Last year’s winning whopper was submitted by Gareth Seehawer, of Oconto Falls, WI, who said his “grandson is the most persuasive liar” he has ever met. Seehawer said “by the time (the boy) was 2 years old he could dirty his diaper and make his mother believe someone else had done it.”

Other winning lies from the last decade quip about taxes, weather, school grades, farming and family life, including one from Sandi Weld, of Sorrento, Fla., who said she brought her pet sheep with her when she moved to Iron Mountain, Mich.

“It grazed on the mineral rich grass,” she wrote. “When it came time to shear it in the spring, I ended up with nine pounds of steel wool.”

All of the winning lies can be found on the club’s Web site, which also allows visitors to submit lies electronically.

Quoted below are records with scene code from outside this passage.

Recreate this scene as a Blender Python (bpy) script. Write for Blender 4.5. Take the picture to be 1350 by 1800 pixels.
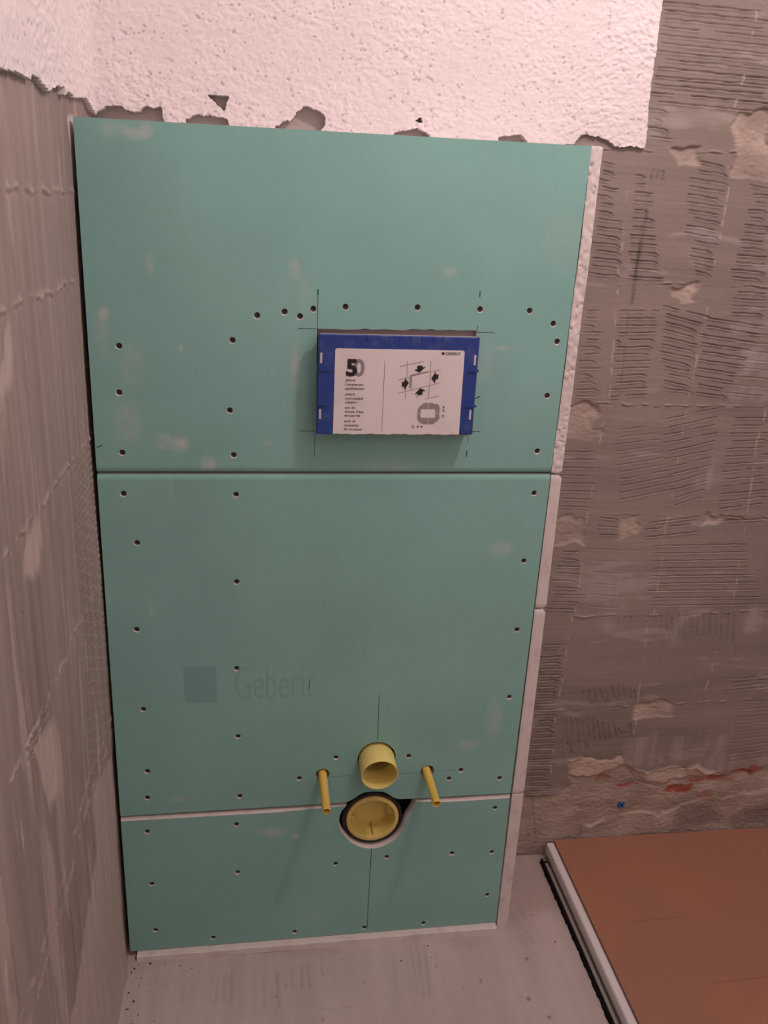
import bpy, bmesh, math
import numpy as np
from mathutils import Vector, Matrix
from mathutils.geometry import delaunay_2d_cdt

# ------------------------------------------------------------------ scene, camera, light, exposure
for o in list(bpy.data.objects):
    bpy.data.objects.remove(o, do_unlink=True)
scene = bpy.context.scene
COL = scene.collection

# world frame: x right along the back wall, y into the back wall, z up; metres.
# y = 0 is the front of the boxed-in cistern, z = 0 its lower edge.
DEPTH = 0.1846          # back wall surface
FLOOR = -0.0125
LEFT = -0.008           # left wall surface
PROUD = 0.028           # how far the blue cover stands out of the boards

cam_data = bpy.data.cameras.new('camera')
cam = bpy.data.objects.new('camera', cam_data)
COL.objects.link(cam)
scene.camera = cam
YAW, PITCH, ROLL = 0.15587, -0.33856, 0.05264
fw = Vector((math.sin(YAW)*math.cos(PITCH), math.cos(YAW)*math.cos(PITCH), math.sin(PITCH)))
rt = Vector((math.cos(YAW), -math.sin(YAW), 0))
up = rt.cross(fw)
r2 = rt*math.cos(ROLL) + up*math.sin(ROLL)
u2 = -rt*math.sin(ROLL) + up*math.cos(ROLL)
cam.matrix_world = Matrix(((r2.x, u2.x, -fw.x, 0.22843), (r2.y, u2.y, -fw.y, -1.19262), (r2.z, u2.z, -fw.z, 1.25829), (0, 0, 0, 1)))
cam_data.sensor_fit = 'VERTICAL'
cam_data.sensor_height = 24.0
cam_data.lens = 1471.62141 / 1800 * 24.0
cam_data.clip_start = 0.01

world = bpy.data.worlds.new('world')
scene.world = world
world.use_nodes = True
world.node_tree.nodes['Background'].inputs[0].default_value = (0.02, 0.018, 0.017, 1)
world.node_tree.nodes['Background'].inputs[1].default_value = 1.0

lamp_data = bpy.data.lights.new('ceiling_lamp', 'POINT')
lamp_data.energy = 17.8
lamp_data.color = (1.0, 0.80, 0.80)
lamp_data.shadow_soft_size = 0.055
lamp = bpy.data.objects.new('ceiling_lamp', lamp_data)
lamp.location = (0.85, -0.53, 2.03)
COL.objects.link(lamp)

# added soft fill light behind the camera, not a fitting of the room
fill_data = bpy.data.lights.new('fill_light', 'POINT')
fill_data.energy = 5.2
fill_data.color = (1.0, 0.79, 0.775)
fill_data.shadow_soft_size = 0.2
fill_obj = bpy.data.objects.new('fill_light', fill_data)
fill_obj.location = (1.15, -1.6, 2.05)
COL.objects.link(fill_obj)

scene.view_settings.view_transform = 'Standard'
scene.view_settings.look = 'None'
scene.view_settings.gamma = 1.0
scene.view_settings.use_curve_mapping = False
scene.view_settings.exposure = 0.0

# ------------------------------------------------------------------ measured positions (metres)
# front plane and back wall: (x, z); left wall: (y, z); floor: (x, y)
SCREWS_UPPER = [(0.2243,1.1213),(0.2617,1.1276),(0.2832,1.1221),(0.3014,1.1328),(0.3462,1.1371),(0.4484,1.14),(0.5393,1.1406),(0.6127,1.1411),(0.6503,1.1241),(0.6594,1.0985),(0.6537,1.018),(0.648,0.9322),(0.0374,1.0741),(0.0342,1.0096),(0.0338,0.923),(0.1904,1.0864),(0.1856,0.987),(0.1904,0.9212)]
SCREWS_MIDDLE = [(0.0324,0.8613),(0.1933,0.8605),(0.6508,0.8644),(0.048,0.7846),(0.6467,0.7501),(0.1929,0.7193),(0.0404,0.641),(0.6484,0.6269),(0.1916,0.5682),(0.6485,0.4992),(0.0442,0.4984),(0.1927,0.441),(0.0453,0.3803),(0.0431,0.3281),(0.1947,0.3222),(0.3558,0.392),(0.4812,0.3884),(0.2944,0.3528),(0.5557,0.3379),(0.5759,0.3547),(0.6476,0.3337)]
SCREWS_LOWER = [(0.0401,0.2591),(0.1885,0.2645),(0.1897,0.1613),(0.043,0.1474),(0.0451,0.0442),(0.1453,0.0176),(0.362,0.167),(0.454,0.1751),(0.574,0.1749),(0.6489,0.1718),(0.6454,0.2704),(0.6494,0.0727),(0.2915,0.0171),(0.4201,0.0153),(0.5317,0.0158)]
CORNERS = [(-0.003,1.3568),(0.6756,1.3631),(-0.0029,0.8914),(0.6737,0.896),(-0.0019,0.2899),(0.6708,0.2972),(-0.0006,-0.0007),(0.6729,0.0056)]
SIDE_EDGE = [(0.6768,1.3631),(0.693,1.3641),(0.6751,0.896),(0.6925,0.8961),(0.6858,0.5899),(0.6907,0.5908),(0.6741,0.2958),(0.6957,0.2951),(0.6748,0.0089)]
OPENING = [(0.3078,1.1058),(0.5369,1.1107),(0.5443,0.9584),(0.3096,0.9567)]
MID_NOTCH = [(0.3768,0.2963),(0.384,0.3002),(0.3911,0.3046),(0.3989,0.3109),(0.4084,0.3158),(0.4246,0.3164),(0.4409,0.3146),(0.4494,0.3095),(0.4562,0.3036),(0.463,0.2997),(0.4697,0.2975),(0.4845,0.2972),(0.4994,0.2971)]
LOW_NOTCH = [(0.3778,0.2912),(0.3712,0.2824),(0.367,0.2709),(0.3655,0.2582),(0.3668,0.2482),(0.3711,0.2365),(0.381,0.2232),(0.3879,0.2142),(0.3964,0.208),(0.4049,0.2029),(0.4133,0.1996),(0.4234,0.1977),(0.4334,0.1982),(0.4417,0.2),(0.4498,0.2035),(0.4576,0.2081),(0.4644,0.2133),(0.4707,0.2204),(0.4752,0.2288),(0.4789,0.2377),(0.4812,0.2466),(0.4844,0.2584),(0.4926,0.2738),(0.4997,0.2928)]
HOLES = [(0.3339,0.358),(0.5162,0.3551),(0.4255,0.3855)]
ROD_TIP = [(0.336,0.3386),(0.5195,0.3421)]
ROD_BASE = [(0.3342,0.3574),(0.5142,0.357)]
FLUSH = [(0.4258,0.3818),(0.4251,0.3861)]
DRAIN = (0.4252,0.256)
BOX = [(0.3078,1.1023),(0.5355,1.1044),(0.536,0.9633),(0.3076,0.9611)]
LABEL = [(0.3313,1.0837),(0.5148,1.0856),(0.516,0.9636),(0.3314,0.9621)]
TICKS = [(0.3606,1.1021),(0.3761,1.1023),(0.3914,1.1026),(0.4068,1.1026),(0.422,1.1028),(0.4377,1.1031),(0.453,1.1031),(0.4684,1.1033),(0.4838,1.1033)]
SLOTS = [(0.3121,1.0699),(0.3124,0.9906),(0.5307,1.0725),(0.5304,0.9935)]
RIBS = [((0.3097,1.0544),(0.3252,1.0545)),((0.3082,1.0053),(0.3232,1.0054)),((0.5226,1.0581),(0.5369,1.058)),((0.5229,1.0071),(0.538,1.0069))]
TABS = [(0.3104,0.9626),(0.5338,0.9653)]
TEXTS = [('Jahre', 0.3467, 1.0384, 0.3609), ('Unterputz-', 0.3466, 1.0323, 0.3735), ('spülkasten', 0.3468, 1.0266, 0.3738), ('years', 0.3471, 1.0186, 0.3606), ('concealed', 0.3471, 1.0125, 0.3726), ('cistern', 0.3471, 1.0069, 0.3642), ('ans de', 0.3473, 0.9992, 0.3618), ("chasse d'eau", 0.3472, 0.9934, 0.3742), ('encastrée', 0.347, 0.9878, 0.3696), ('anni di', 0.347, 0.9797, 0.3627), ('cassetta', 0.3469, 0.9736, 0.368), ('da incasso', 0.3469, 0.9678, 0.3729)]
FIFTY = [(0.3472,1.0451,0.3629,1.0696),(0.3575,1.0451,0.3733,1.0701)]
DIVIDER = [(0.4013,1.0699),(0.4018,0.9653)]
LOGO = [(0.4818,1.0791,0.4854,1.0826),(0.4867,1.0788,0.5089,1.0829)]
DIAGRAM_LINES = [(0.4331,1.0692,0.4338,1.0457),(0.4332,1.0343,0.4337,1.0152),(0.467,1.0696,0.4671,1.0546),(0.4674,1.0351,0.4671,1.0164),(0.4502,1.0676,0.4505,1.0636),(0.4502,1.0216,0.4506,1.0155),(0.4224,1.0607,0.4507,1.0679),(0.4507,1.0679,0.4563,1.0691),(0.4646,1.0539,0.4823,1.0582),(0.4221,1.0418,0.4374,1.0456),(0.441,1.0281,0.482,1.039),(0.4224,1.0228,0.441,1.0279),(0.4619,1.0155,0.4826,1.0203),(0.4675,1.054,0.468,1.0362),(0.4411,1.0475,0.4414,1.0334),(0.4414,1.0334,0.441,1.0281)]
DIAGRAM_BARS = [[(0.4381,1.049),(0.4644,1.0556),(0.4647,1.0541),(0.4382,1.0472)],[(0.4378,1.0476),(0.4407,1.0477),(0.4408,1.031),(0.438,1.0309)]]
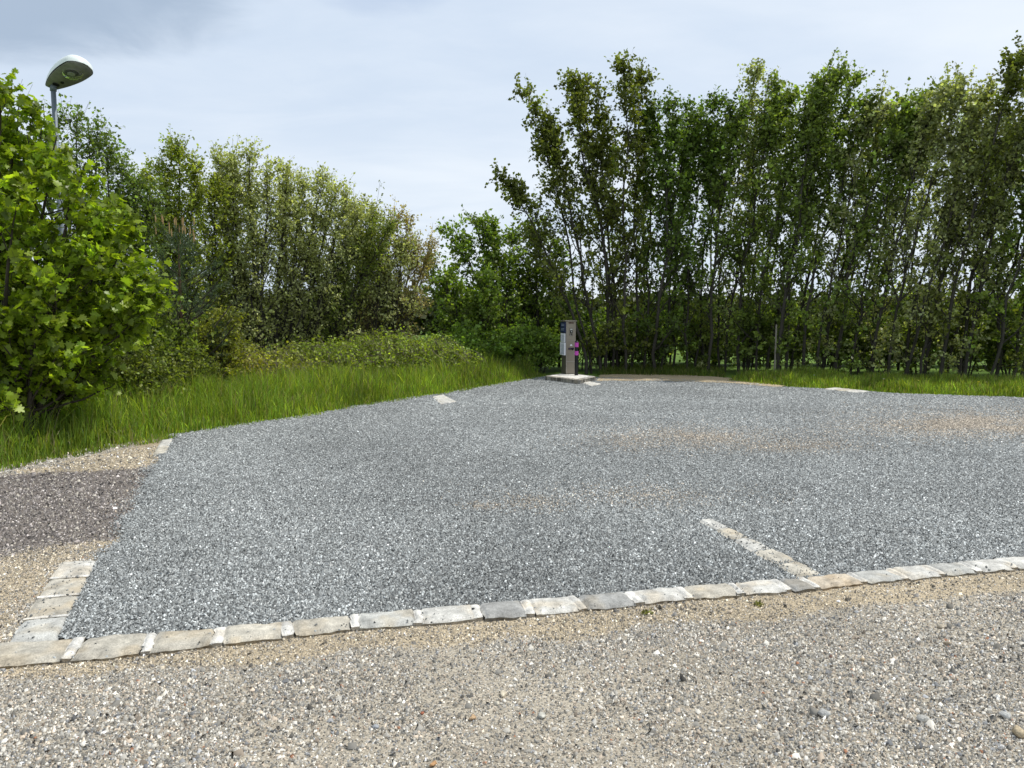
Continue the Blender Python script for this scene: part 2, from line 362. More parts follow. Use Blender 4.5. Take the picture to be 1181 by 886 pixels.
def grid_sheet(name, x0, x1, y0, y1, st, z, material, colf, maskf, zamp=0.0):
    xs = np.arange(x0, x1+st/2, st); ys = np.arange(y0, y1+st/2, st); X, Y = np.meshgrid(xs, ys); X = X.ravel(); Y = Y.ravel()
    nx = len(xs); ny = len(ys)
    Z = z+zamp*(fbm(X*3, Y*3, 77)-.5)
    i = np.arange(ny-1)[:, None]*nx+np.arange(nx-1)[None]; F = np.stack([i, i+1, i+nx+1, i+nx], -1).reshape(-1, 4)
    cx, cy = X[F].mean(1), Y[F].mean(1); keep = maskf(cx, cy); F = F[keep]
    used = np.unique(F); remap = np.full(len(X), -1); remap[used] = np.arange(len(used))
    V = np.stack([X, Y, Z], 1)[used]
    return npmesh(name, V, [remap[F]], material, colf(X[used], Y[used]))
def off_grass(X, Y):
    px, py = proj(np.stack([X, Y, X*0], 1))
    gl = np.interp(px, [p[0] for p in GRASS_L], [p[1] for p in GRASS_L]); gr = np.interp(px, [p[0] for p in GRASS_R], [p[1] for p in GRASS_R])
    lim = np.where(px < 660, gl, gr); lim = np.where((px > 632) & (px < 690), 433, lim)
    return (py > lim-3.0) | (Y < 1.5)
def track_col(X, Y):
    bay, dark, sand = zones(X, Y)
    c = np.tile(np.array((.31, .277, .222)), (len(X), 1)); c[dark] = (.15, .13, .115); c[sand] = (.36, .30, .21)
    c *= (.8+.4*fbm(X*1.3, Y*1.3, 51))[:, None]; return c
def bay_col(X, Y):
    c = pebble_col(len(X), 'bay', X, Y); return c*0+np.array((.14, .148, .15))*(.85+.3*fbm(X*.9, Y*.9, 31))[:, None]
BAYZ = .016
ts = grid_sheet('gravel_track', -12, 12, -4, 9.5, .06, 0, GM_TRACK, track_col, lambda X, Y: off_grass(X, Y), .012); tag(ts, kind='structure')
def baymask(X, Y):
    px, py = proj(np.stack([X, Y, X*0], 1)); kt = np.interp(px, [p[0] for p in KT], [p[1] for p in KT]); return zones(X, Y)[0] & off_grass(X, Y) & (py < kt-1)
bs = grid_sheet('gravel_bay', -6, 26, 3, 20.5, .06, BAYZ, GM_BAY, bay_col, baymask, .008); tag(bs, kind='structure')

# loose stones of the two gravels, as real chips
def scatter(x0d, dens, dmin, dmax, keepf):
    """points in a wedge in front of the camera, density per m2 = dens(d)"""
    out = []
    edges = np.geomspace(dmin, dmax, 30)
    for a, b in zip(edges[:-1], edges[1:]):
        wmax = x0d*b+.5; A = 2*wmax*(b-a); n = int(A*dens((a+b)/2))
        out.append(np.stack([(rng.random(n)*2-1)*wmax, a+(b-a)*rng.random(n)], 1))
    P = np.concatenate(out); return P[keepf(P[:, 0], P[:, 1])]
SZ = .0086
def sz_at(d): return SZ*np.maximum(1, d/7.0)
CHIP = colmat('stone_chip', .85, .25)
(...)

There is no entry fee, but for $1, entrants become a lifetime member of the club. There are about 110,000 members based on the number of membership cards sent out. However, membership records only date back to 1980.

The club got its start in 1929 when Burlington journalist Otis Hulett and Manuel Hahn fabricated a news story about a lying contest between the Burlington police and fire departments in which the winner was the police chief, who denied ever telling a lie.

Hulett closed the club in 1979, and the Burlington Area Chamber of Commerce revived it the next year. The chamber offers a book of lies. Visitors to Burlington can also pick up a map at the chamber office, 113 E. Chestnut St., and walk the Tall Tale Trail to various businesses where winning lies are displayed on bronze plaques.